Something that many of us dread is the thump on the door mat announcing the arrival of the new phone book. What to do with the old ones, so unwieldy and heavy; they have us scratching our heads in frustration. One man in the USA decided that such waste was ideal for a kind of artwork that at the time was quite unusual. Out searching for scrap wood to use in sculpting. Alex Queral thought that discarded phone books could be used in carving.
That was back in the mid 1990s and since then, 51-year-old Alex has gained a formidable reputation for his stunning portrayals of famous people, carved meticulously out of those old directories. He stars off by drawing freehand the face of some celebrity or other. He then places this over the used phone book and uses the drawing as a template for the intricate process of carving that image into the pages of the book.
This can take a couple of weeks of painstaking attention to detail, as Alex carves quite literally through thousands of pages with razor blades or an artist’s scalpel, having to take great care at all times, because a wrong move can easily lead to his having to start all over again. As Alex says:
"It can be quite tense work sometimes because it takes a long time to finish and when you cut something away you can't get it back again. Nearing the end of the carving and then suddenly having it ruined by a careless cut can be pretty crushing. You have to start all over again."
Based in Philadelphia, Alex works part-time in a natural foods shop and currently produces two carvings per month, painting them with transparent acrylic paint upon completion to make them durable and give them a glossy finish. He has produced heads of many iconic people and claims that some are far easier than others simply because their faces have an indefinable quality that Alex finds more appealing. High on his list of favourite subjects for his artworks were both Jack Nicholson and John Goodman, whose faces he found really stood out from others around them.
There have also been portraits of President Obama, Clint Eastwood and the Dalai Lama, among many others in the portfolio of this talented artist, who sees his art as an acceptable form of recycling.
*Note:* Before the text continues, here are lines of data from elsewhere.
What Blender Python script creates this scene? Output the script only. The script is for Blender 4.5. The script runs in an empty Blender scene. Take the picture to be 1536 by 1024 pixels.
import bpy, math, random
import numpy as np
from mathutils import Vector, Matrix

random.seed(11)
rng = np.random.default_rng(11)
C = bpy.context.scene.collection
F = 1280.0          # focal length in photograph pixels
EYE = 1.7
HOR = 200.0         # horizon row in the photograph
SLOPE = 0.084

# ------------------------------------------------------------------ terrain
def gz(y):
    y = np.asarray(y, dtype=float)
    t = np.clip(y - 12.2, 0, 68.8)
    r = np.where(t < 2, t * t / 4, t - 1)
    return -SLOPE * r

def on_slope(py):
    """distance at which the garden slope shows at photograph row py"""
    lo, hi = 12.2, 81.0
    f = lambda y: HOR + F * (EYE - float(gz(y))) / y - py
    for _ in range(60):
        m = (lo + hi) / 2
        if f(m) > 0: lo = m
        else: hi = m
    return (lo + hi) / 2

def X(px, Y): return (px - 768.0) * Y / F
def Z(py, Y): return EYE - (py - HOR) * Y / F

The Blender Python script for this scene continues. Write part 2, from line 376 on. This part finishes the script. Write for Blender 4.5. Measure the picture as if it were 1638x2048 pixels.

In carving and painting heads from phone directories, Alex feels he is celebrating the individual lost in the anonymity of the thousands of names within it, creating an ‘object of longevity’ out of something that otherwise gets discarded every year.
He felt that the human head was, for him, a natural choice because of its inherent expressiveness, and he carves the faces from phone books to achieve the three-dimensional quality, which he feels enhances the feeling of the pieces as an object rather than a picture. He is correct, because his sculpted faces are certainly eye-catching and memorable, wonderful testaments to the artistic abilities of this amazing part time talent. Excellent.